Sur la vitesse, tellement valorisée par notre société.
"Le corps et la ville sont importants dans mon œuvre, ainsi que le rapport entre les deux. Aujourd'hui, il n'y a plus d'espace pour le corps dans la ville. Les villes mortes mangent les gens. Mes films sont de plus en plus lents, parce que je suis vieux, parce que je ne peux pas aller plus vite, parce que j'ai besoin de liberté. J'ai beaucoup de chance parce que j'ai eu beaucoup de liberté dans ma vie."

Sur le moine bouddhiste Xuan Zang.
"Ce moine du millénaire dernier est une pièce maîtresse du bouddhisme. La vie peut-elle échapper à ses racines? Les feuilles de l'arbre vont, en finale, vers les racines. Moi, je suis né en Malaisie. A vingt ans, je suis allé à Taiwan. Je ne suis jamais retourné en Malaisie. J'ai la nationalité de ce pays mais je n'ai pas l'impression d'être de là. Mes amis sont à Taiwan."


 
En parallèle à cette exposition ouverte jusqu'au 25 mai se tient au même cinéma Galeries (26 Galerie de la Reine, 1000 Bruxelles)  une rétrospective complète de l’œuvre du réalisateur.

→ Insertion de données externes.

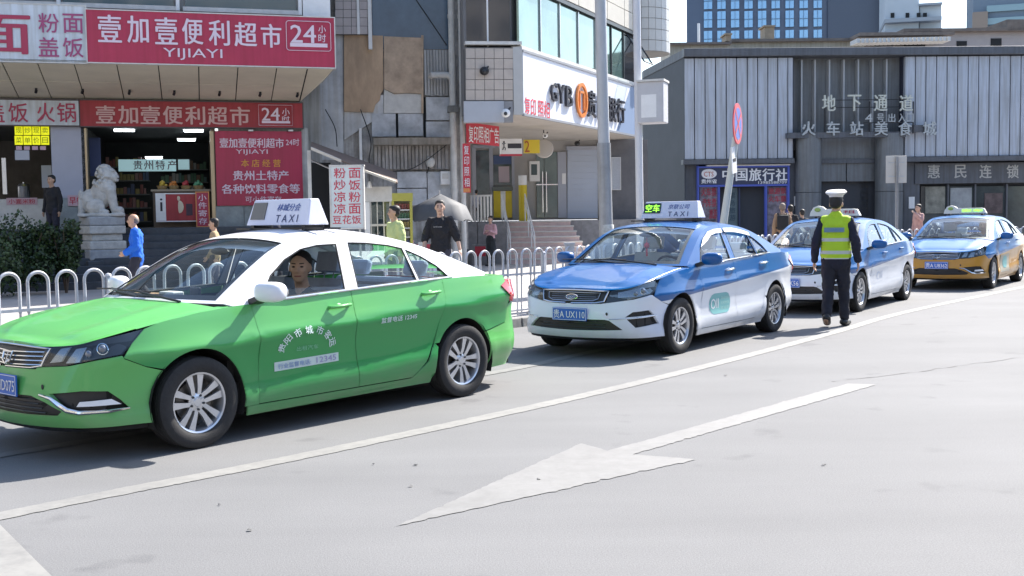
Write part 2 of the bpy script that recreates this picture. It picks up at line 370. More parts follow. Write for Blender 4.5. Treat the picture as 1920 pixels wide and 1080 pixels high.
def paint(name, top, bot=None, c=0., mm=0., hue=0., band=None):
    """car paint; below the line z = c + m x it takes the second colour"""
    if name in MATS: return MATS[name]
    M = bpy.data.materials.new(name); M.use_nodes = True; N = M.node_tree; n = N.nodes; L = N.links; b = n['Principled BSDF']
    b.inputs['Roughness'].default_value = .34; b.inputs['Coat Weight'].default_value = .48; b.inputs['Coat Roughness'].default_value = .05; b.inputs['Metallic'].default_value = .0; b.inputs['Specular IOR Level'].default_value = .3
    tc = n.new('ShaderNodeTexCoord'); no = n.new('ShaderNodeTexNoise'); no.inputs['Scale'].default_value = 1.7; no.inputs['Detail'].default_value = 2
    L.new(tc.outputs['Object'], no.inputs[0]); out = None
    rp = n.new('ShaderNodeValToRGB'); rp.color_ramp.elements[0].position = .35; rp.color_ramp.elements[1].position = .65
    k = hue or .05
    rp.color_ramp.elements[0].color = (top[0]*(1-k), top[1]*(1-k*.4), top[2]*(1+k), 1); rp.color_ramp.elements[1].color = (*top, 1); L.new(no.outputs[0], rp.inputs[0]); out = rp.outputs[0]
    sx = n.new('ShaderNodeSeparateXYZ'); L.new(tc.outputs['Object'], sx.inputs[0])
    def line(c, mm, src, col, soft=.004):
        mu = n.new('ShaderNodeMath'); mu.operation = 'MULTIPLY_ADD'; mu.inputs[1].default_value = -mm; mu.inputs[2].default_value = -c; L.new(sx.outputs[0], mu.inputs[0])
        ad = n.new('ShaderNodeMath'); ad.operation = 'ADD'; L.new(sx.outputs[2], ad.inputs[0]); L.new(mu.outputs[0], ad.inputs[1])
        mr = n.new('ShaderNodeMapRange'); mr.inputs[1].default_value = -soft; mr.inputs[2].default_value = soft; L.new(ad.outputs[0], mr.inputs[0])
        mx = n.new('ShaderNodeMix'); mx.data_type = 'RGBA'; L.new(mr.outputs[0], mx.inputs[0]); mx.inputs[6].default_value = (*col, 1); L.new(src, mx.inputs[7]); return mx.outputs[2]
    if band: out = line(band[0], band[1], out, band[2], .05)
    if bot: out = line(c, mm, out, bot)
    # road dust low on the body
    dn = n.new('ShaderNodeTexNoise'); dn.inputs['Scale'].default_value = 5; dn.inputs['Detail'].default_value = 3; L.new(tc.outputs['Object'], dn.inputs[0])
    mr = n.new('ShaderNodeMapRange'); mr.inputs[1].default_value = .5; mr.inputs[2].default_value = .18; mr.inputs[3].default_value = 0; mr.inputs[4].default_value = .55; L.new(sx.outputs[2], mr.inputs[0])
    mu = n.new('ShaderNodeMath'); mu.operation = 'MULTIPLY'; L.new(mr.outputs[0], mu.inputs[0]); L.new(dn.outputs[0], mu.inputs[1])
    mx = n.new('ShaderNodeMix'); mx.data_type = 'RGBA'; L.new(mu.outputs[0], mx.inputs[0]); L.new(out, mx.inputs[6]); mx.inputs[7].default_value = (.2, .19, .17, 1)
    L.new(mx.outputs[2], b.inputs['Base Color'])
    r2 = n.new('ShaderNodeMapRange'); r2.inputs[1].default_value = .3; r2.inputs[2].default_value = .7; r2.inputs[3].default_value = .30; r2.inputs[4].default_value = .38
    L.new(dn.outputs[0], r2.inputs[0]); L.new(r2.outputs[0], b.inputs['Roughness'])
    MATS[name] = M; return M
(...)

Enfin, une performance intitulée "The Monk from Tand Dynasty" sera créée les 3, 4, 6 et 7 mai à 20 h 30 dans l’ancien Cinéma Marivaux (98, Boulevard Adolphe Max, 1000 Bruxelles).
Elle met en scène la vie du même moine bouddhiste Xuan Zang, que l'on voit dans "Walker". Né en 602, ce moine voyageur, traducteur, étudiant, parcourut la Chine à la recherche de textes sacrés du Bouddhisme. Il voyagea durant dix-neuf ans, jusqu'en Inde!